Title: Re: Starting up D&D with the kids
Post by: John Harper on June 10, 2006, 11:18:06 AM
So you could be like, "These are for the it's teeth, and see this big green one? That's for it's death-cloud breath!"...Or if you want to up the suspense, "and see these dice? You don't know what they do just yet... are you sure you want to find out?"

That's awesome. And it gives a PC a reason to have a Knowledge: Monsters skill. You can roll against a DC, and if you succeed, you get a fact about those mystery dice. Maybe every 5 points over the DC gets you an extra fact.

"Okay... you beat the DC by 10, so I'll tell you three things. These dice are for its acid breath. It can only use the breath once every three rounds. The acid comes out in a cone, so it's very hard to avoid it if you're in the open."


Title: Re: Starting up D&D with the kids
Post by: greyorm on June 10, 2006, 12:13:31 PM
In the light of morning (or afternoon, as it happens to be), my post above is much more confrontational than I intended. Sorry about that.
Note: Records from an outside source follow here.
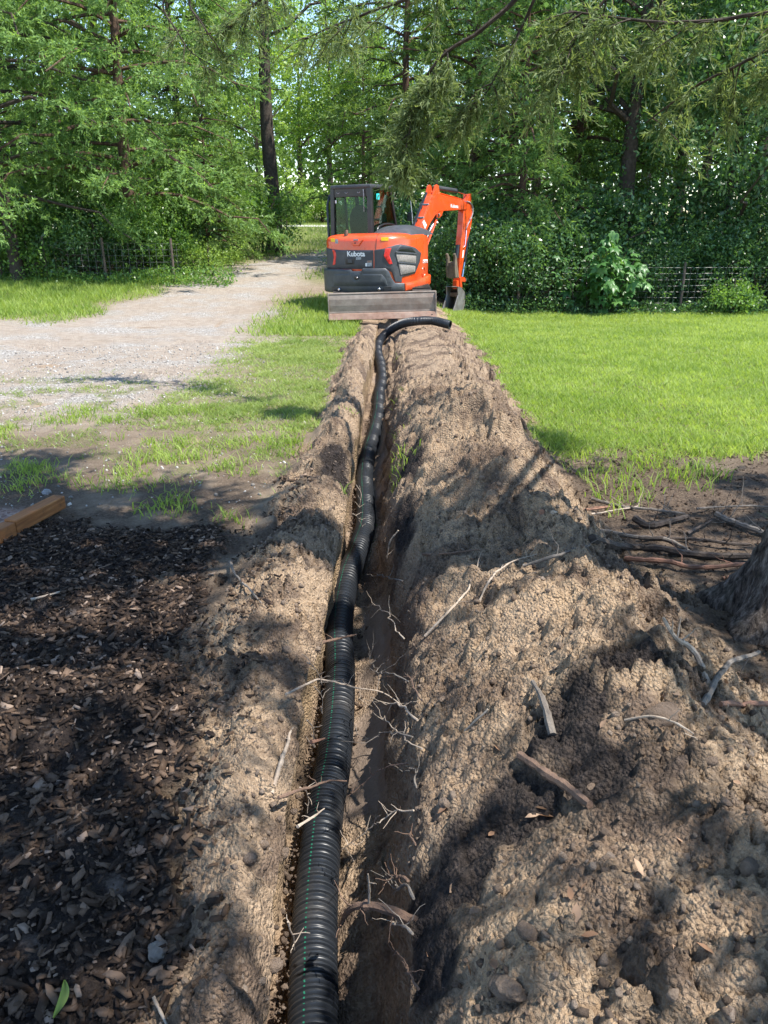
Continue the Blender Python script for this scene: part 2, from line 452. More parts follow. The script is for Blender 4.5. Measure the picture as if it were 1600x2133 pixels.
# right wall: crumbling slope
flr = fl + .15 * t_open
Zwr = flr + (zr - flr) * fw
Xwr = XR - .055 * (1 - fw) ** .8 + np.sin(np.pi * fw) * (.055 * fbm(Yw * 3.5, Zwr * 3.5, 141, 4) - .55 * lumps(Yw, Zwr, .06, 143, .15, .6) - .4 * lumps(Yw, Zwr, .03, 147, .15, .6))
ff = ((np.arange(NF) + .5) / NF)[None, :]
xa = XL + und; xb = XR - .055
Xf = xa + (xb - xa) * ff; Yf = np.repeat(YR[:, None], NF, 1)
pud = ss(.18, .5, fbm(Xf * 3.0 + 3, Yf * 1.3, 151, 3) + .12 * ss(.35, .6, ff) - .08)
Zf = fl + (.05 * fbm(Xf * 6, Yf * 6, 153, 5, .62) + .8 * lumps(Xf, Yf, .06, 155, .1, .55) + .9 * lumps(Xf, Yf, .028, 157, .15, .65)) * (1 - .93 * pud) + .10 * ss(.45, 1.0, ff) + .04 * ss(.9, 1.0, ff) + .012
X = np.concatenate([X_l, Xwl, Xf, Xwr, X_r], 1); Z = np.concatenate([Z_l, Zwl, Zf, Zwr, Z_r], 1)
Y = np.repeat(YR[:, None], X.shape[1], 1)
ncol = X.shape[1]
t0c, t1c = nl - 1, nl + 2 * NW + NF
one = np.ones_like(Xf); oneW = np.ones_like(Xwl)
t_s = ss(14.6, 13.8, YR)[:, None]
SOIL = np.concatenate([soil_l, oneW * t_s, one * t_s, oneW * t_s, soil_r], 1)
MUL = np.concatenate([mul_l, oneW * 0, one * 0, oneW * 0, mul_r], 1)
ORGM = np.concatenate([org_l, oneW * 0, one * 0, oneW * .15, org_r], 1)
DAMP = np.concatenate([soil_l * 0, oneW * ss(.65, 1.0, fw) * .6, .25 + .45 * pud, oneW * ss(.75, .1, fw) * .2, soil_r * 0], 1)
CLAY = np.concatenate([soil_l * 0, oneW * ss(1.0, .5, fw) * 1.0, one * .0, oneW * 0, soil_r * 0], 1)
SMOOTH = np.concatenate([track_print(X_l, Y_l)[0] * 0, oneW * 0, pud, oneW * 0, track_print(X_r, Y_r)[0] * 0], 1)
nosoil = 1 - SOIL
GRASS = np.clip(np.maximum.reduce([m_lawn(X, Y), m_leftgrass(X, Y), m_field(X, Y)]), 0, 1) * nosoil
GRAV = m_drive(X, Y) * nosoil * (1 - .7 * m_leftgrass(X, Y))
RED = m_red(X, Y) * nosoil
LIT = np.maximum.reduce([m_wood(X, Y), ss(5.5, 4.6, Y + .5 * fbm(X * 2.3, Y * 2.3, 56, 4)) * ss(.9, 1.2, X), .95 * ss(6.4, 4.4, Y + .9 * fbm(X * 1.9, Y * 1.9, 55, 4)) * ss(-.4, -.6, X) * ss(-.1, .25, .3 + fbm(X * 3.3, Y * 3.3, 57, 4))]) * nosoil
attA = np.stack([GRASS, GRAV, SOIL, MUL], -1).reshape(-1, 4)
attB = np.stack([DAMP, LIT, RED, ORGM], -1).reshape(-1, 4)
attC = np.stack([CLAY, SMOOTH, CLAY * 0, CLAY * 0 + 1], -1).reshape(-1, 4)
VV = np.stack([X, Y, Z], -1).reshape(-1, 3)
ii = (np.arange(nr - 1)[:, None] * ncol + np.arange(ncol - 1)[None, :])
FF = np.stack([ii, ii + 1, ii + 1 + ncol, ii + ncol], -1)
fm = lambda A: .25 * (A[:-1, :-1] + A[1:, :-1] + A[:-1, 1:] + A[1:, 1:])
cls = np.zeros(FF.shape[:2], int)
cls[fm(GRAV) > .5] = 1
cls[fm(MUL) > .5] = 2
cidx = np.repeat(np.arange(ncol - 1)[None, :], nr - 1, 0)
soilf = fm(SOIL) > .5
cls[soilf & (cidx < t0c)] = 3
cls[soilf & (cidx >= t1c)] = 4
cls[(cidx >= t0c) & (cidx < t1c) & (fm(Y) < 13.7)] = 5
cls[fm(RED) > .5] = 6

def ground_z(x, y):
    x = np.atleast_1d(np.asarray(x, float)); y = np.atleast_1d(np.asarray(y, float))
    r = np.clip(np.searchsorted(YR, y) - 1, 0, nr - 2); fy = np.clip((y - YR[r]) / (YR[r + 1] - YR[r]), 0, 1)
    a = xl_of(y); b = xr_of(y)
    out = floor_of(y).astype(float) + .02
    for left, s_, Zg, sel in ((True, sL, Z_l, x <= a), (False, sR, Z_r, x >= b)):
        if not sel.any(): continue
        s = (x - (a if left else b))[sel]
        c = np.clip(np.searchsorted(s_, s) - 1, 0, len(s_) - 2); fx = np.clip((s - s_[c]) / (s_[c + 1] - s_[c]), 0, 1)
        rr = r[sel]; g = fy[sel]
        out[sel] = (Zg[rr, c] * (1 - fx) + Zg[rr, c + 1] * fx) * (1 - g) + (Zg[rr + 1, c] * (1 - fx) + Zg[rr + 1, c + 1] * fx) * g
    return out
def gz(x, y): return float(ground_z(x, y)[0])
def on_ground(px, py, it=12):
    """where the ray through a pixel meets the ground as built"""
    h = 0.0
    for _ in range(it):
        p = at_height(px, py, h); h = .5 * h + .5 * gz(p[0], p[1])
    return p

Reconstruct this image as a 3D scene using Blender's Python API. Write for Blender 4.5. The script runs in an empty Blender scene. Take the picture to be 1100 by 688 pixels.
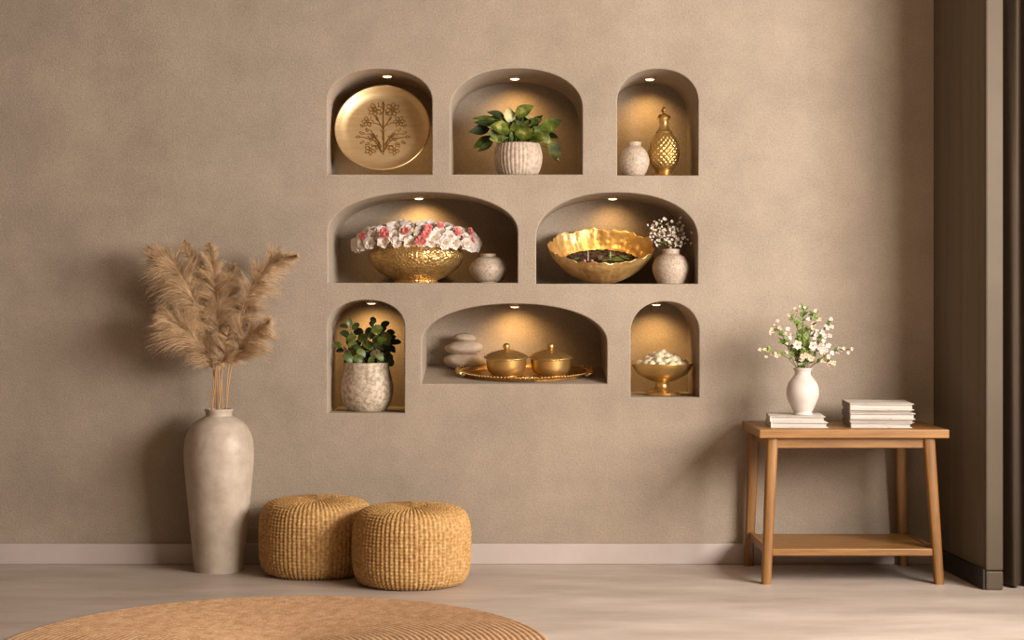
import bpy, bmesh, math, random
from math import sin, cos, pi, radians as R, sqrt
from mathutils import Vector, Matrix, noise

# ---------------------------------------------------------------- camera, light, exposure
F, HOR, CH, D = 1700.0, 328.0, 0.973, 5.95     # focal length (px), horizon row, camera height, distance to wall
sc = bpy.context.scene
C = sc.collection
cam = bpy.data.cameras.new('camera')
camo = bpy.data.objects.new('camera', cam); C.objects.link(camo)
cam.sensor_width = 36.0; cam.lens = F / 1100 * 36
cam.shift_y = -(344 - HOR) / 1100
camo.location = (0, -D, CH); camo.rotation_euler = (pi / 2, 0, 0)
sc.camera = camo

w = bpy.data.worlds.new('world'); sc.world = w; w.use_nodes = True
bgn = w.node_tree.nodes['Background']
bgn.inputs[0].default_value = (1.0, 0.70, 0.40, 1); bgn.inputs[1].default_value = 0.17

def area(name, loc, rot, sx, sy, power, col):
    l = bpy.data.lights.new(name, 'AREA'); l.shape = 'RECTANGLE'; l.size = sx; l.size_y = sy
    l.energy = power; l.color = col
    o = bpy.data.objects.new(name, l); C.objects.link(o); o.location = loc; o.rotation_euler = rot
    return o
# daylight through the window in the right hand wall (outside the frame)
WX, WY0, WY1, WZ0, WZ1 = 2.6, -4.4, -1.5, 0.90, 2.15
area('window_daylight', (WX + 0.02, (WY0 + WY1) / 2, (WZ0 + WZ1) / 2), (0, pi / 2, 0), WZ1 - WZ0, WY1 - WY0, 415, (1.0, 0.95, 0.89))
LAMP_W = 1.0
LAMP_COL = (1.0, 0.62, 0.24)

sc.view_settings.view_transform = 'Standard'; sc.view_settings.look = 'None'
sc.view_settings.gamma = 1; sc.view_settings.use_curve_mapping = False
sc.view_settings.exposure = 0.0
try:
    sc.cycles.use_denoising = True
    sc.cycles.max_bounces = 8
    sc.cycles.sample_clamp_indirect = 4
except Exception:
    pass

def P(px, py, y=0.0):
    d = D + y
    return Vector(((px - 550) * d / F, y, CH + (HOR - py) * d / F))
def PX(n, y=0.0):                                # a length of n pixels at depth y
    return n * (D + y) / F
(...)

I suspect the subject is aggravating me because it is close to, if not over that line between offering advice on gaming and treading into parental territory and psycho-analysis of my kids. While that would not necessarily be a deal breaker in and of itself -- that is, "Do you think your kids are doing this?" is OK as a question -- but not as it keeps playing out here.

I've kept trying to redirect that particular line of discussion towards what I can do in the situations described, but it keeps snapping right back to something resembling "But it's the players' fault and they are whining/misbehaving/need to be taught a lesson!" with a viciousness that seems to me to indicate we have stopped discussing the situation in my game and are now engaged in defending intellectual territory, playing out an argument/situation in someone else's game(s) at some time in the past.

On the basis of my irritation with this direction, I think it's probably time to close up the thread and call it done. I would like to thank everyone for their ideas and participation.

I'll let you know how the next session goes!